Clustering

Question 1

K-means clustering algorithm?

Answer 1

-Randomly assign cluster number to each observation

-Until clusters stop changing:
-for each cluster, compute centroid
-assign each observation to cluster with center closest to observation (using Euclidean distance)

Question 2

What kind of distance does KMeans Clustering require and why?

Answer 2

-euclidean distance
- minimizes euclidean error
-without euclidean space, the centroid is meaningless

Question 3

How to use kmeans with Manhattan distance?

Answer 3

Use PAM (partition around medoids)
- medoids - median data point

Question 4

How to use kmeans with Cosine distance?

Answer 4

First normalize every data row, then apply kmeans (data points end up on unit circle)

Question 5

What are the different specifications for linkage in hierarchical clustering?

Answer 5

• Single linkage - dist between closest points
• Complete linkage - dist between farthest points
• Avg linkage - mean dist between all points in the 2 clusters
• Ward distance - diff between total within cluster sum of squares for the two clusters separately and the within cluster sum of squared resulting from merging the two clusters together

Question 6

Which linking method needs the distance to be metric?

Answer 6

• ward, centroid based need euclidean distance (they min squared error)
• single, complete, avg need symmetry and non-negative

Question 7

DBScan core?

Answer 7

When nb of points in circle >= t

Question 8

DBScan border?

Answer 8

When nb of points in circle < t, but has core point in circle

Question 9

DBScan noise?

Answer 9

When nb of points < t, no core points

Question 10

DBScan algortihm?

Answer 10

Determine core, border, noise points
Connect core points within distance e
Find all connected components
Assign border points to closest connected component
Return all components as clusters

Question 11

Does DBScan need Euclidean?

Answer 11

No

Question 12

Should we normalize observations/ features first?

Answer 12

No!

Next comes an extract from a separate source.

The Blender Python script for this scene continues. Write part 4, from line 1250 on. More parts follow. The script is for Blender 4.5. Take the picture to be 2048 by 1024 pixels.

Influences the distances.

Question 13

Centroid-based clustering issues?

Answer 13

-stuck in local minima
-initialization might be problematic
-how to handle streaming data?
-cannot handle non-spherical clusters?

Question 14

Hierarchical, density, graph based clustering issues?

Answer 14

-Requires computing distance matrix -> expensive
-streaming data?

Question 15

Describe kmeans++

Answer 15

centroid c assigned randomly
for each datapoint x calculate min dist to centroid
assign next c to random point using proportional probability

Question 16

Describe CURE

Answer 16

select few datapoints to represent cluster
run expensive (DBScan) on it to find initialization
select representatives for each cluster, make sure they show behaviour of cluster
maintain mini clusters that later are merged into larger ones

Question 17

Potential problems of CURE?

Answer 17

representatives may be too far to merge and represent outliers, move representatives towards the centroids

Question 18

Does CURE need euclidean distance?

Answer 18

Yes, because of modification

Question 19

What are the three sets used by BFR?

Answer 19

• Discard set - adds to preexisting cluster
• Compressed set - mini clusters (remaining points)
• Retained set - outliers
  only retained set is stored in memory

Question 20

What sufficient statistics do we need for a cluster?

Answer 20

• n number of datapoints
• SUM -vec with sums of all feature values
• SUMQ -vec with sums of squared feature values

Question 21

BFR clustering alg

Answer 21

For each batch
-if point in discard, update stat, discard
- else
-use standard clustering to get minis
-compute stats for minis, discard points
-keep unclustered in retained
- merge minis and retained with older minis, update stats

Question 22

Does BFR need Euclidean?

Answer 22

Theoretically yes (uses centroids), but has been done without, if careful

Question 23

What does Silhouette coefficient tell us?

Answer 23

• between -1 and 1
  large positive values good clustering
  negative value somewhat mixed

Question 24

How to evaluate kmeans clusters?

Answer 24

Using WCV

Question 25

Can BFR represent non spherical clusters?

Answer 25

No

Question 26

can CURE represent non spherical clusters?

Answer 26

Yes

Question 27

Does BFR discard outliers (points that do not belong to pre-existing clusters?

Answer 27

No

Question 28

t-SNE advantages?

Answer 28

-can capture nonlinear relationships
-preserves local/ global structures well for visualization
-effective in practice

Question 29

t-SNE disadvantages?

Answer 29

-only used for visualization
-parameters need to be set by hand (sensitive to initial conditions)
-slow for large datasets

Question 30

what does the k in UMAP do?

Answer 30

large k- preserves global structure
small k- preserves local structure
k-nb of nearest neighbours

Question 31

UMAP advantages?

Answer 31

-control over local vs global preservation
-fast
-well separated clusters

Question 32

UMAP disadvantages?

Answer 32

-k should be optimized
-distance info still lost (only visualization)
-sensitive to optim. parameters and initial conditions